Force est d’avouer que l’on a connu règles autrement fondées que celle-là...

Si la nature, c’est bien connu, a horreur du vide, la grammaire, elle, déteste le tropplein ! Que deux mots viennent à se disputer le même emploi, elle n’a de cesse que ne soient définies pour l’un et pour l’autre de strictes attributio­ns, au prix, souvent, d’un arbitraire certain. On l’aura de nouveau vérifié, il y a de cela quelques semaines, avec le décès de l’icône Raymond Poulidor, « Poupou » pour les nombreux intimes. À cette occasion, nous a évidemment été resservi le mythe de l’« éternel second », qui a fait le succès – pour ne pas dire la légende – de l’intéressé. Pourtant, et c’est là le signe (au fond rassurant) que le rabâchage peut quelquefoi­s porter ses fruits, nombre de médias se sont ostensible­ment refusés à jouer pour la circonstan­ce les chiens de Pavlov, préférant évoquer, dans un sursaut puriste de la plus belle eau, l’« éternel deuxième ». Tout ce qui se passionne pour la langue française sait en effet que le second enfant d’un couple est appelé à rester le dernier jusqu’à extinction des gamètes alors que le deuxième aurait plutôt intérêt, lui, à planquer ses Playmobil : la concurrenc­e arrive ! Et comme il est peu probable, même en cas de surchauffe inconsidér­ée de la voiture-balai, qu’un Tour de France ait un jour accouché d’un classement général riche, à l’arrivée, de… deux unités, le choix est vite fait.

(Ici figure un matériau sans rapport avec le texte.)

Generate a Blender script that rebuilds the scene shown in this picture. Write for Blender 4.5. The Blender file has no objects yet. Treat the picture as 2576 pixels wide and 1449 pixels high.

Comprenons-nous bien : il ne s’agit certes pas de reprocher à des journalist­es d’avoir obéi aux diktats d’une langue qu’ils oublient trop souvent de respecter. Force est pourtant d’avouer que l’on a connu règles autrement fondées que celle-là. Grevisse – dont il est, c’est vrai, de bon ton de brocarder l’indulgence, voire le laxisme – a beau jeu, dans son Bon Usage, de remarquer que l’usage, justement, jusques et y compris celui des meilleurs écrivains, a de tout temps fait l’impasse sur ce qu’il considère comme un raffinemen­t. Il va même jusqu’à relever, dans une ancienne édition du Dictionnai­re de l’Académie française, une « seconde personne du singulier » ! Pis encore, il observe que, tant que second a été la forme la plus courante dans notre lexique, c’est son emploi à lui qui était considéré comme libre, deuxième devant alors passer sous les fourches caudines de la condition susdite, à savoir qu’il y eût un troisième. Les rôles ont été purement et simplement inversés depuis que deuxième est passé… premier, second se voyant à son tour réduit à la portion congrue, mais y gagnant au passage – on se console comme on peut – ces galons d’élégance que confère souvent la rareté…

Malgré tout, il est une raison très particuliè­re pour laquelle nous aurions sans doute préféré nous aussi, dans le contexte évoqué plus haut, parler d’« éternel deuxième ». C’est que second a également le sens, en français, de « bras droit ». Et les cas ne sont pas rares, au royaume d’un sport cycliste où les porteurs d’eau sont légion, de lieutenant­s qui sont demeurés, tout au long de leur carrière sportive, dans l’ombre de celui qu’ils servaient, presque toujours au mépris de leur propre palmarès. De toute évidence, cela n’a jamais été le cas de Poulidor vis-à-vis d’Anquetil, ces deux-là s’étant constammen­t comportés en rivaux acharnés, jusqu’à se tutoyer de l’épaule dans la montée restée fameuse du puy de Dôme, en 1964 !

La clarté du message, bien plus qu’un brevet de purisme qui ne séduit d’ailleurs plus grand monde, plaidait donc bien ici pour l’éviction de ce second par trop équivoque.